start INFORMATION PROVIDED
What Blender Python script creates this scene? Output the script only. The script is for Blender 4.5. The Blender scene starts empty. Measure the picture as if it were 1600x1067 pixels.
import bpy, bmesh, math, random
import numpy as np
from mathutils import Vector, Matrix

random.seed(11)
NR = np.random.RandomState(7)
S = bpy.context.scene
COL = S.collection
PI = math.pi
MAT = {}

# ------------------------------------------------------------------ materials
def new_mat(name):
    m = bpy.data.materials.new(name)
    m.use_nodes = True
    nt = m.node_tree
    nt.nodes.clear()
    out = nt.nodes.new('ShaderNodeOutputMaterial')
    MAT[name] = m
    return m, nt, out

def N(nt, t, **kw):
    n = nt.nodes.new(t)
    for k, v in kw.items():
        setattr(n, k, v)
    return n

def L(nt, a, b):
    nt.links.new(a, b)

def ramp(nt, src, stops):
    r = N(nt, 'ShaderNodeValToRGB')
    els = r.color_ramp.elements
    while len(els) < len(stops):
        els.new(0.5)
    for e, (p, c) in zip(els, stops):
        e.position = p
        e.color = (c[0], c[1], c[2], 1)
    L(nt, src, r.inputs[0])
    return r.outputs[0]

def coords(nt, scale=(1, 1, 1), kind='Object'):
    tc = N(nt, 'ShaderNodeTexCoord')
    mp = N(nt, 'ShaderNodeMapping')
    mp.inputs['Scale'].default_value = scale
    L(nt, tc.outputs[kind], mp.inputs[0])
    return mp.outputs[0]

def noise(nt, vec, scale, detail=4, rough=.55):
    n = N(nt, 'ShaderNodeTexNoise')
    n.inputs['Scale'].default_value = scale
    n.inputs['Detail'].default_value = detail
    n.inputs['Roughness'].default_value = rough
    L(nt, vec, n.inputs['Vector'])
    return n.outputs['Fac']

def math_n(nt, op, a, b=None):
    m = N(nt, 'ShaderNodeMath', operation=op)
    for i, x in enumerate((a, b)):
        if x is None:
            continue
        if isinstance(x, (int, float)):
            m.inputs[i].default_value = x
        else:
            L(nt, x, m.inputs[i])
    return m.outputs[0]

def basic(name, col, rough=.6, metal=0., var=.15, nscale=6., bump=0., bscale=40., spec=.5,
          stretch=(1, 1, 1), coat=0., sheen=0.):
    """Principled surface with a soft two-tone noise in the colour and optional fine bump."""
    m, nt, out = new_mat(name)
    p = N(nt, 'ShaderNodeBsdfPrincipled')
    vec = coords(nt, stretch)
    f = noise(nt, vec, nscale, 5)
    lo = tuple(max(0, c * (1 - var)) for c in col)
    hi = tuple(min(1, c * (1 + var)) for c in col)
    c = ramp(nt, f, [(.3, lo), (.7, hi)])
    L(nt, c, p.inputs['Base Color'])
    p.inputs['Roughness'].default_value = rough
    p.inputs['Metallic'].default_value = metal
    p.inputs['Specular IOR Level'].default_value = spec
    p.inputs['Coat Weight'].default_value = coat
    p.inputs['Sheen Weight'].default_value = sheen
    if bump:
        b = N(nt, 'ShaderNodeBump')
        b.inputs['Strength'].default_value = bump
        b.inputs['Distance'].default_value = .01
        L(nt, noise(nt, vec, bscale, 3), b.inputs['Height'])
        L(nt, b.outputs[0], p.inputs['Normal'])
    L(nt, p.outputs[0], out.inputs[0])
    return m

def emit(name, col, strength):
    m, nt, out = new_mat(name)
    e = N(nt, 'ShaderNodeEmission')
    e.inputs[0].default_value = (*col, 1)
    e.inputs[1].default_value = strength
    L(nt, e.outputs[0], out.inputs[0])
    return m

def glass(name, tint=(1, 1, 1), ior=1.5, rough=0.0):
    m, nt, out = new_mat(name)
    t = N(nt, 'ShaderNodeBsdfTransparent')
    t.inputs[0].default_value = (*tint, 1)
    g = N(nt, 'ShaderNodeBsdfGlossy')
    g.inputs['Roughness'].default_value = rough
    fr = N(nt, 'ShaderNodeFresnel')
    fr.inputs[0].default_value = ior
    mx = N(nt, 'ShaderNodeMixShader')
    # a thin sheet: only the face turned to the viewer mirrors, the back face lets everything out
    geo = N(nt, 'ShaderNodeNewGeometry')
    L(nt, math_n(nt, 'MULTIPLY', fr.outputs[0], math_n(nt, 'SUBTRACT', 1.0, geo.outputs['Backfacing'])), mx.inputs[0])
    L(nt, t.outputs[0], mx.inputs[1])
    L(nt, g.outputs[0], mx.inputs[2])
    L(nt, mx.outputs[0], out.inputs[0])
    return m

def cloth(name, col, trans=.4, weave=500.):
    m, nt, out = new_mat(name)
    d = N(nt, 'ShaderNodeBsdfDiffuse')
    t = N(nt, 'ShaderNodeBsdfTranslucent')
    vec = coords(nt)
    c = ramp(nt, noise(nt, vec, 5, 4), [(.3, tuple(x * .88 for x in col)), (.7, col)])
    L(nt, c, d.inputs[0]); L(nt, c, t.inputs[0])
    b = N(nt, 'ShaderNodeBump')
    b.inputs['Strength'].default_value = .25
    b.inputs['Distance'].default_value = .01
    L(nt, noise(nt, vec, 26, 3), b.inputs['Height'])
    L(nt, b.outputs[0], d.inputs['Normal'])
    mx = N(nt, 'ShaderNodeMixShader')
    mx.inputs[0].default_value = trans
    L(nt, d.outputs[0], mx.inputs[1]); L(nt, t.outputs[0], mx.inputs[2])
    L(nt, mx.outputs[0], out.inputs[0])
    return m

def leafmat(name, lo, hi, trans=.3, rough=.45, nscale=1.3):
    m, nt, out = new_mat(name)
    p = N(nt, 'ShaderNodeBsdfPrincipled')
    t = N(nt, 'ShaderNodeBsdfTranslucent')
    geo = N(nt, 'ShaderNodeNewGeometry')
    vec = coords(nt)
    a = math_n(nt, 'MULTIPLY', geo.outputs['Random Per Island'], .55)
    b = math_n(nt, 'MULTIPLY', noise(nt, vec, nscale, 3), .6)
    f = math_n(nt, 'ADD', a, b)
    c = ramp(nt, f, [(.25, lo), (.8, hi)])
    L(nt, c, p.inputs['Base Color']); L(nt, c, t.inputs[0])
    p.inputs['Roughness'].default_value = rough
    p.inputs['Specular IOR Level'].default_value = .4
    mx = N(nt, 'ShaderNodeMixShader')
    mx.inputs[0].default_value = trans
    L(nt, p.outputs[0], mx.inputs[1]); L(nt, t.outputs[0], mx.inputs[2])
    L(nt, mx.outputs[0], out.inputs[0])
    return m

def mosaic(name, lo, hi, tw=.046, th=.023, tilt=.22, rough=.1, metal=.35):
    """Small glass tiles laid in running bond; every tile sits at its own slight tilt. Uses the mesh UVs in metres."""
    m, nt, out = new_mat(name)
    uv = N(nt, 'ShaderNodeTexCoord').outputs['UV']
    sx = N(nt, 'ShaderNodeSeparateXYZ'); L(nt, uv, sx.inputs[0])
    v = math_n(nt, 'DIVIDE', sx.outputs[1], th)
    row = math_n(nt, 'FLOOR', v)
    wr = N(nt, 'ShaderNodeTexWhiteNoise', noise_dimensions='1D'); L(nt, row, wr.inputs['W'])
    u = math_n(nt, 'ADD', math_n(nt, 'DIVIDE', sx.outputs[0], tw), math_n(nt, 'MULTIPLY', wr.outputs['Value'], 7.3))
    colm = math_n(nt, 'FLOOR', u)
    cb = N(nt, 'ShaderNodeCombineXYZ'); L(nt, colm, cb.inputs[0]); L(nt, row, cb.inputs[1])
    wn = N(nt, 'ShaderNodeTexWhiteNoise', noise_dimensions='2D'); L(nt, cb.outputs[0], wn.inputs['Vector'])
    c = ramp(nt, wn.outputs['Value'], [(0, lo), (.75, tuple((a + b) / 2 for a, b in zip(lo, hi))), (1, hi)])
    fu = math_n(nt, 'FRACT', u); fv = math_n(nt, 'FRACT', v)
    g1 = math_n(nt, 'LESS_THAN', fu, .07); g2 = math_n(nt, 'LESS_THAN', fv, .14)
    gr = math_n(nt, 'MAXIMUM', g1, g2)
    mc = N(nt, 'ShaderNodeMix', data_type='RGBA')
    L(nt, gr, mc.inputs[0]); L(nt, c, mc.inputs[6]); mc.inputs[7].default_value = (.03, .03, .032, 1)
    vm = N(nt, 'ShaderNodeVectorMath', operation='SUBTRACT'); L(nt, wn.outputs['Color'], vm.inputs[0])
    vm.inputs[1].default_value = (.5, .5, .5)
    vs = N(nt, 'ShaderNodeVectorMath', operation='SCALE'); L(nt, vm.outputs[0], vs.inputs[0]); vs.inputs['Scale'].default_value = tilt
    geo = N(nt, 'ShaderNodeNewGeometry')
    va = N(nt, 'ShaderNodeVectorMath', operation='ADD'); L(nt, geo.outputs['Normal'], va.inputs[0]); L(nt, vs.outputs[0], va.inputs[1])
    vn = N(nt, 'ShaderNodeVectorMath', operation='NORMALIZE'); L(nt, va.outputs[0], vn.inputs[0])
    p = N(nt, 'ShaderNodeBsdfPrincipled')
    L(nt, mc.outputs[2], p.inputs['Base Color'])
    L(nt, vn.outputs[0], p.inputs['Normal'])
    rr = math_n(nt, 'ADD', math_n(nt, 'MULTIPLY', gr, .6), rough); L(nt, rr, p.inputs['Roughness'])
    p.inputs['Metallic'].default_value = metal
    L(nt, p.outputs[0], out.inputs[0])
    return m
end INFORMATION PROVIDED
● DIRECTIVE
Return, please, the lines of the data from the first through the line containing "from mathutils import Vector, Matrix", both kept, exactly as they stand and nothing more.

● CORRECT RESULT
What Blender Python script creates this scene? Output the script only. The script is for Blender 4.5. The Blender scene starts empty. Measure the picture as if it were 1600x1067 pixels.
import bpy, bmesh, math, random
import numpy as np
from mathutils import Vector, Matrix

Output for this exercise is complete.